Now that we have witnessed the extensive and staggering devastation caused by Hurricane Melissa, to be honest, for such an intense hurricane, the peak wind gusts in many coastal and mountainous areas were likely far beyond 215 mph, possibly much higher. Dropsondes even recorded a wind speed of 252 mph at an altitude of 250 meters. Considering the low sampling rate of dropsondes, the probability of capturing the absolute peak gust is negligible. In the cases of Michael and Dorian, some still argue that very few areas actually experienced wind gusts exceeding 200 mph. Now, with an even stronger hurricane making landfall at peak intensity (likely 165+ knots), and with 200m+ mountains located near the landfall site well within the boundary layer, I simply see no justification for continuing to debate whether these areas experienced EF5-level gusts.Hurricane Melissa currently has wind gusts exceeding 215 mph. Praying for everyone currently in the path. It's going to be devestating.
If it makes landfall at this strength who thinks the wind damage will resemble an EF5 tornado? Will entire forests be flattened and debarked? Cars and trains tossed? Ground scouring/trenching? There will certainly be a vertical wind component in the mountains too.
Yet, we did not observe EF5-level structural damage. In my opinion, the strongest destruction I’ve seen from this hurricane roughly falls within the high-end EF3 to low-end EF4 range, a result that was entirely expected. In reality, you’ll find that wind damage from 140-kt and 170-kt tropical cyclones is often difficult to distinguish in the field.
While hurricanes and tornadoes are fundamentally different, this once again highlights the shortcomings of relying solely on wind speed to gauge tornado intensity.

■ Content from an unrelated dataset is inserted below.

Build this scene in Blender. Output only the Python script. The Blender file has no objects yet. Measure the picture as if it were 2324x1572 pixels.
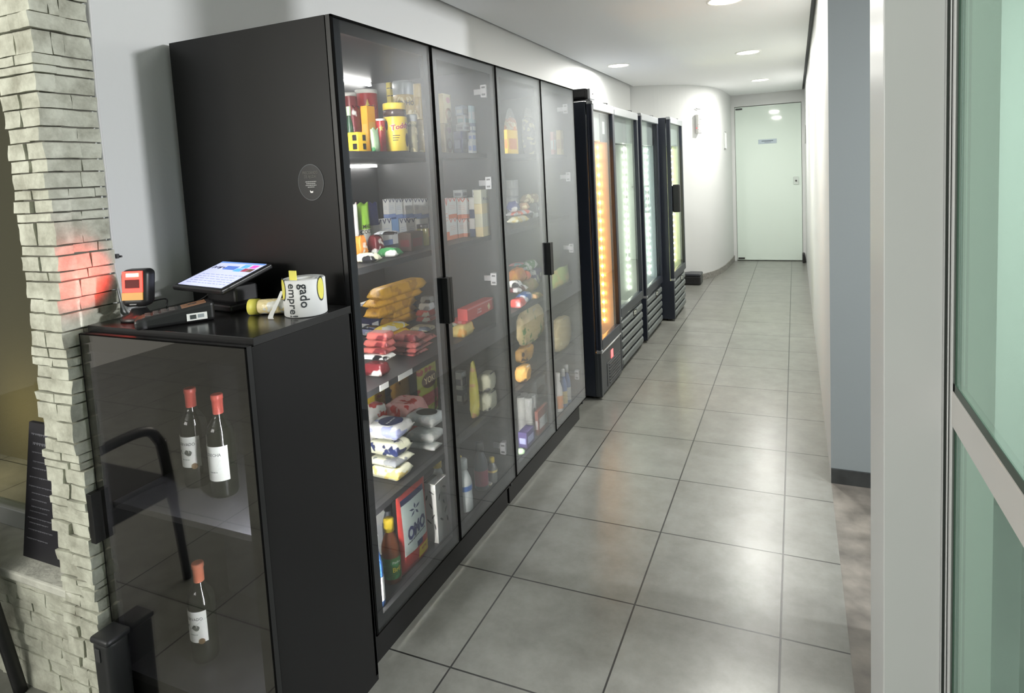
import bpy, bmesh, math, random
from mathutils import Vector, Matrix, noise

# ------------------------------------------------------------------ camera, world, light, exposure
S = bpy.context.scene
C = S.collection
PI = math.pi
cam_d = bpy.data.cameras.new('camera'); cam = bpy.data.objects.new('camera', cam_d); C.objects.link(cam)
cam.location = (0.0, 0.0, 1.6)
cam.rotation_euler = (1.4818, 0.0509, 0.4104)
cam_d.sensor_width = 36.0; cam_d.sensor_fit = 'HORIZONTAL'
cam_d.lens = 1438.03 / 2324 * 36.0
cam_d.shift_x = (1162 - 1175.24) / 2324
cam_d.shift_y = (520.19 - 786) / 2324
cam_d.clip_start = 0.05
S.camera = cam
S.view_settings.view_transform = 'Standard'
S.view_settings.look = 'None'
S.view_settings.gamma = 1.0
S.view_settings.use_curve_mapping = False
S.view_settings.exposure = 0.50
w = bpy.data.worlds.new('world'); S.world = w; w.use_nodes = True
w.node_tree.nodes['Background'].inputs[0].default_value = (0.95, 0.93, 0.86, 1)
w.node_tree.nodes['Background'].inputs[1].default_value = 0.38
S.cycles.max_bounces = 8; S.cycles.transparent_max_bounces = 16
S.cycles.diffuse_bounces = 4; S.cycles.glossy_bounces = 5
S.cycles.caustics_reflective = False; S.cycles.caustics_refractive = False
S.cycles.sample_clamp_indirect = 3.0
S.cycles.use_denoising = True

def area_light(name, loc, rot, size, energy, color, shape='DISK', sy=None, spread=PI):
    d = bpy.data.lights.new(name, 'AREA'); d.shape = shape; d.size = size
    if sy: d.size_y = sy
    d.energy = energy; d.color = color; d.spread = spread
    o = bpy.data.objects.new(name, d); C.objects.link(o); o.location = loc; o.rotation_euler = rot
    return o
LAMP_E = 25.0
# daylight-white sources out of the frame: the side-room lamp and added fill lights
area_light('back_room_fill', (-2.7, -2.3, 1.9), (math.radians(118), 0, 0), 2.0, 84, (1.0, 0.98, 0.90), 'RECTANGLE', 0.9)  # added fill panel for the lit room behind, tilted up to brighten the ceiling
area_light('side_room_light', (4.5, 2.5, 2.50), (0, math.radians(84), math.radians(8)), 0.28, 205, (0.97, 0.98, 1.0))
area_light('side_room_fill', (1.7, 1.9, 2.52), (0, 0, 0), 0.35, 42, (0.97, 1.0, 0.98))  # added fill to brighten the green pane and the floor by the opening

# ------------------------------------------------------------------ materials
def hx(s):
    s = s.lstrip('#'); r = [int(s[i:i+2], 16) / 255 for i in (0, 2, 4)]
    return tuple((c / 12.92 if c <= .04045 else ((c + .055) / 1.055) ** 2.4) for c in r) + (1,)
COL = dict(red='b5262b', red2='8e3f40', red3='c4433c', white='e4e4de', white2='c9ccce', white3='d4d5cf', yellow='e8d04a', yellow2='f2c62f', yellow3='f0d13a',
 yellow4='dfc878', ink='1c1c20', gold='b9a05a', gold2='a88c40', gold3='a39d7a', glassy='9fa6a8', dgreen='2b4a35', paleg='b9d6ae', green='3f8a52',
 green2='5f9a5a', green3='5b8a4c', maroon='6a2429', amber='e8a52c', amber2='d9b25a', brown='42281f', brown2='4a3a34', navy='1e2350', navy2='33397c', navy3='26305c',
 cream='ead9a6', cream2='e0dfc4', cream3='d8d7be', tan='c79a68', tan2='a58a5c', tan3='c9963a', lav='a9b0d6', blue2='8aa0cf', blue3='8fb0da', blue4='3a68a8',
 bluegrey='7b8ba0', teal='8fbcc0', teal2='a9c6cc', grey='8d9092', greyb='9a9c98', orange='df8a3a', orange2='e08a3c', pink='d78e8c', pinkw='e0a79e', lime='9fd348',
 limeb='b9cf78', olive='8a8244', olive2='8f9440', silver='b9bcc0', slate='4c5054', coral='e0613e', coral2='e28a66', biscuit='e9b13a', wafer='b5605a',
 golden='b58a34', red4='a03030', yellowg='c2b94c', pale='c9c8ae', bread='d6a24e', breadp='d8c490', brownb='5c4a34', amberb='6a3a20', labelg='3f7038', omo='c8d6d0',
 frost='cfd6d2', frostd='a8aca4', dpink='9a4656', paper='c9cbc8', paper2='b0b2b0', rust='8e4a3a', purple='4a3c78', clear='d8d8d0')
_M = {}
def new_mat(name):
    m = bpy.data.materials.new(name); m.use_nodes = True
    nt = m.node_tree; b = nt.nodes['Principled BSDF']
    return m, nt, b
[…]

From a vortex dynamics perspective, hurricanes generally have a very large swirl ratio, making it reasonable to apply the same wind speed standards uniformly.
However, in reality, some tornadoes can also have a very large swirl similar to hurricanes like Mulhall tornado 1999, while others can be extremely small like most rope type tornados. Additionally, tornadoes exhibit a much wider variability in diameter and translational speed compared to hurricanes, all of which add complexity to intensity assessment.
Currently, we cannot obtain precise wind speed measurements for every tornado. But if we could, we would quickly realize that relying purely on wind speed to determine intensity poses significant problems. In fact, mobile Doppler radar observations have already demonstrated this issue.